Mom is 73 and has around 2.5 million in the trust. She pulls around 75k yearly from the trust and the trust owns her home, so that is another 15k year in prop./school taxes. She also receives my Dad's pension of around 1100.00 per month. The 100k would reduce the trust to 2.4 and her monthly dividend would need to be cut as well
If the trust buys an annuity with mom as the annuitant (but the trust is the owner), she won't be able to cash it in and take the hit (as she did last time). To produce $75K in annual income ($6250/mo, no inflation protection) for a 74 YO female, the trust would need to invest about $1 million. Take the rest of the money (1.5 million), invest it conservatively, and at the end of each year pay the taxes, insurance, and upkeep on the house and then give Mom an annual check based on her remaining life expectancy (straight from the IRS tables, no need for any subjective calls on you part, no need for her to come make a case to you, etc). She needs to know up front that the $6,250 per month will never change, it wont keep pace with inflation. The annual check to her will vary depending on investment returns, costs for the house, etc.

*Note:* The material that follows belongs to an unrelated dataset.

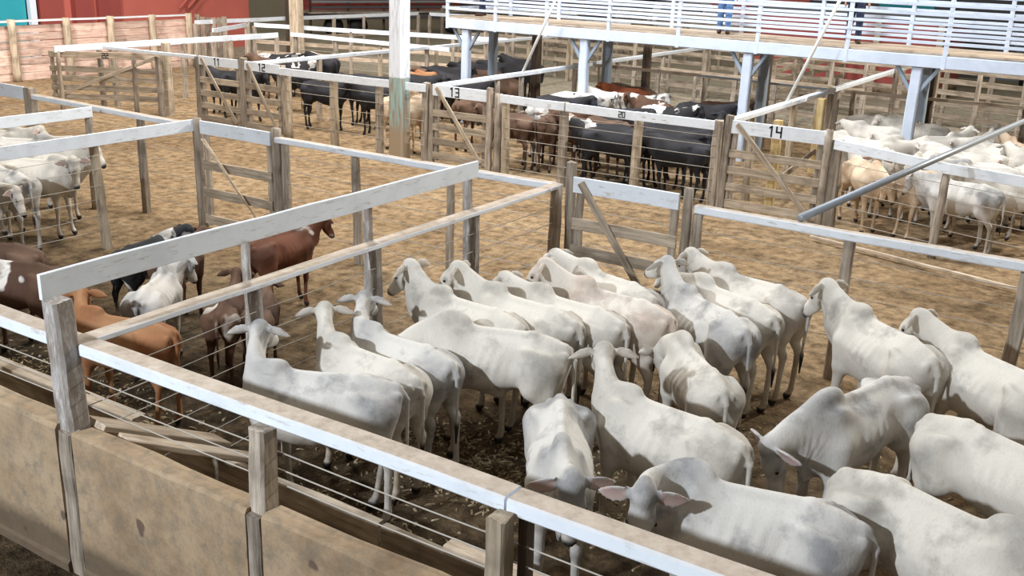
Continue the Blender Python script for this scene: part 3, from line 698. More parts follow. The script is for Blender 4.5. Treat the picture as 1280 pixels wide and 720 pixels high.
# plank wall at the far left
pw = thing('plank_wall', 'tall reddish plank wall with round posts at the far left', 'wall', (-31.5, 17.0, 0))
for i, y in enumerate((17.2, 19.35, 21.3, 23.0, 24.75, 26.4)):
    post('post', -31.30, y, 1.95, .26, .26, 'post_pale', pw, (0, 0), True)
    if y < 26:
        y2 = (19.35, 21.3, 23.0, 24.75, 26.4, 28)[i]
        for k in range(7): board('plank', (-31.5, y+.01, .12+k*.25), (-31.5+random.uniform(-.02, .02), y2-.01, .12+k*.25), .04, .236, M['board_pink'], pw, .006)
board('cap_board', (-31.45, 16.8, 1.88), (-31.45, 26.5, 1.88), .22, .06, M['white_dusty'], pw)
pw2 = thing('plank_wall', 'narrow upright plank wall returning at the end of the reddish plank wall', 'wall', (-31.2, 26.6, 0))
for k in range(6): post('plank', -31.25+.26*k, 26.75+.03*k, 1.85+random.uniform(-.06, .06), .24, .05, 'post', pw2)

# ---------------- buildings and vehicles behind ----------------
def block(name, label, cat, lo, hi, mat, extra=()):
    root = thing(name, label, cat, lo)
    def bx(nm, a, b_, m_):
        V, F = [], []; add_box(V, F, a, b_); return link(nm, mesh_from(nm, [(v[0]-lo[0], v[1]-lo[1], v[2]-lo[2]) for v in V], F), M[m_], root)
    bx('wall', lo, hi, mat)
    for e in extra: bx(*e)
    return root
block('shed', 'pale blue white shed wall in the upper left corner', 'building', (-42, 12, 0), (-36, 21.1, 5), 'pale_wall', [('roof', (-42.3, 11.8, 5), (-35.6, 21.2, 5.2), 'dark_grey'), ('corner_post', (-36.0, 20.9, 0), (-35.9, 21.1, 5), 'white_metal')])
block('shed', 'teal panelled stall beside the pale shed', 'building', (-41, 21.2, 0), (-36, 22.9, 4.5), 'teal', [('roof', (-41.2, 21.15, 4.5), (-35.7, 22.95, 4.7), 'dark_grey'), ('side_post', (-36, 22.95, 0), (-35.8, 23.2, 4.5), 'pale_wall')])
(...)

Or, even simpler, just just leave about $300K-$400K in the trust to pay for the housing repairs and expenses (taxes, etc) for the next few decades, and buy an CPI-adjusted annuity for Mom (as the annuitant, the trust would be the owner) with everything else. I don't know how much that would produce in monthly income, but it is what it is.
If you mom ends up in long-term care, that costs about $7,500/mo in most of the US, probably a lot higher in Long Island. An annuity and the pension you mentioned should cover $7,500. Maybe she'd need to be in a facility outside of LI to reduce costs. But using these streams of income to bound her expenses (living expenses now, aid to sis now, nursing home care later, etc) serves as an external source of discipline, a cap on these expenditures. That doesn't exist today--she sees $2.5 million, knows that she's 74 years old, and wants to spend the money while she can. Sis wants to help her.
There's no reason for you to be in the middle of this. It will generate ill will from Mom and sis, and as the cherry on top you'll also get blamed for crummy investment returns (even if just a dip) that happen if you are managing the trust's investments. They are both putting you in a bad spot by applying this pressure. Get a good insurer and consider your obligations to be met. As a side benefit, Sis will know immediately that there's no significant inheritance coming (other than the sale of the house). It has all been converted to a lifetime cash flow for your mom. This could be the wake-up call your sister needs to realize she's responsible for her future security. If she wants to squeeze mom for money, she'll need to get it all while Mom is alive, and do it month-by-month, because there's no big cash pile anymore.